Article
Sherry
2022-11-22
Classical logic is a 19th and 20th-century
innovation. The name does not refer to classical antiquity, which used
the term logic of Aristotle. Classical logic was the reconciliation of
Aristotle's logic, which dominated most of the last 2000 years, with the
propositional Stoic logic. The two were sometimes seen as
irreconcilable.
Leibniz's calculus ratiocinator can be seen as
foreshadowing classical logic. Bernard Bolzano has the understanding of
existential import found in classical logic and not in Aristotle. Though
he never questioned Aristotle, George Boole's algebraic reformulation
of logic, so-called Boolean logic, was a predecessor of modern
mathematical logic and classical logic. William Stanley Jevons and John
Venn, who also had the modern understanding of existential import,
expanded Boole's system.
The original first-order, classical logic is
found in Gottlob Frege's Begriffsschrift. It has a wider application
than Aristotle's logic and is capable of expressing Aristotle's logic as
a special case. It explains the quantifiers in terms of mathematical
functions. It was also the first logic capable of dealing with the
problem of multiple generality, for which Aristotle's system was
impotent. Frege, who is considered the founder of analytic philosophy,
invented it to show all of mathematics was derivable from logic, and
make arithmetic rigorous as David Hilbert had done for geometry, the
doctrine is known as logicism in the foundations of mathematics. The
notation Frege used never much caught on. Hugh MacColl published a
variant of propositional logic two years prior.
The writings of Augustus De Morgan and Charles
Sanders Peirce also pioneered classical logic with the logic of
relations. Peirce influenced Giuseppe Peano and Ernst Schröder.

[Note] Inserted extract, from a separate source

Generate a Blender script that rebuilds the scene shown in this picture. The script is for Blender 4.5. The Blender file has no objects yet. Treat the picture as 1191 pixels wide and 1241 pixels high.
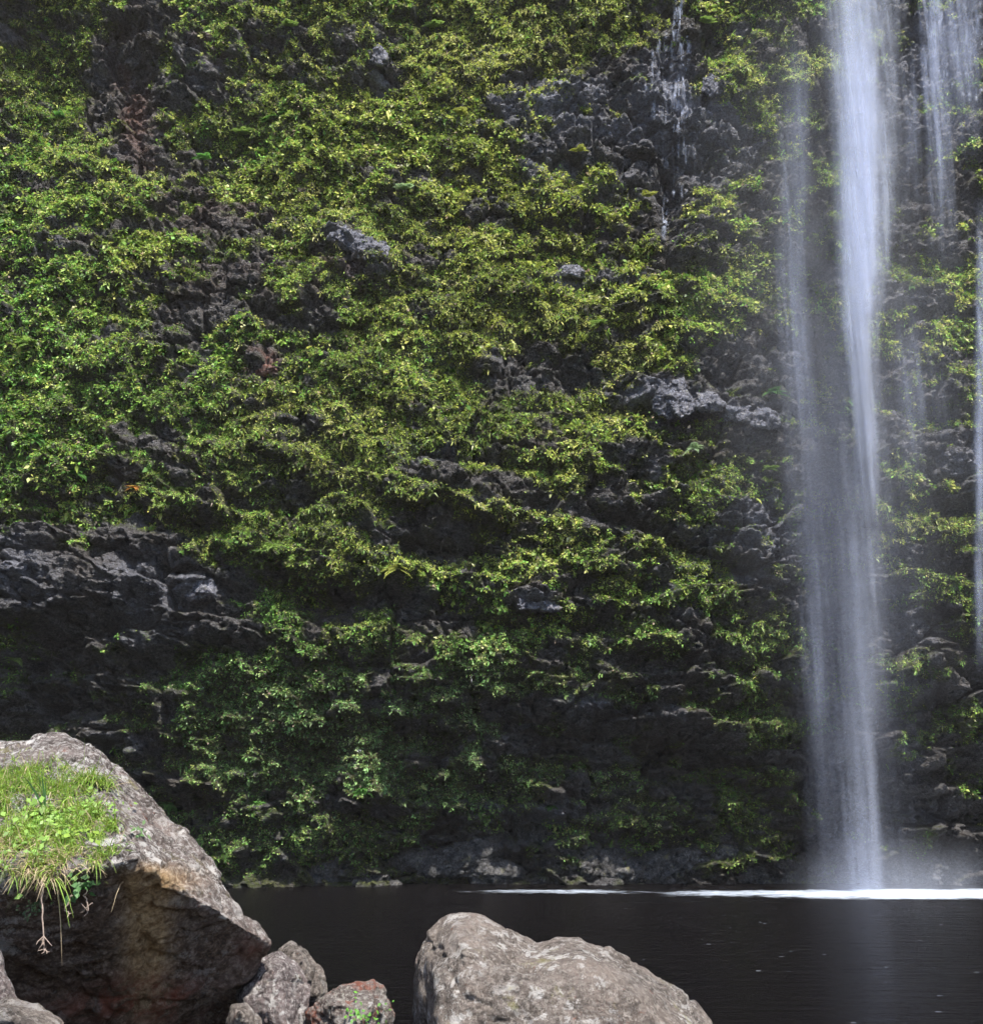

Classical logic reached fruition in Bertrand
Russell and A. N. Whitehead's Principia Mathematica, and Ludwig
Wittgenstein's Tractatus Logico Philosophicus. Russell and Whitehead
were influenced by Peano (it uses his notation) and Frege and sought to
show mathematics was derived from logic. Wittgenstein was influenced by
Frege and Russell and initially considered the Tractatus to have solved
all problems of philosophy.
Willard Van Orman Quine insisted on classical,
first-order logic as the true logic, saying higher-order logic was "set
theory in disguise".
Jan Łukasiewicz pioneered non-classical logic.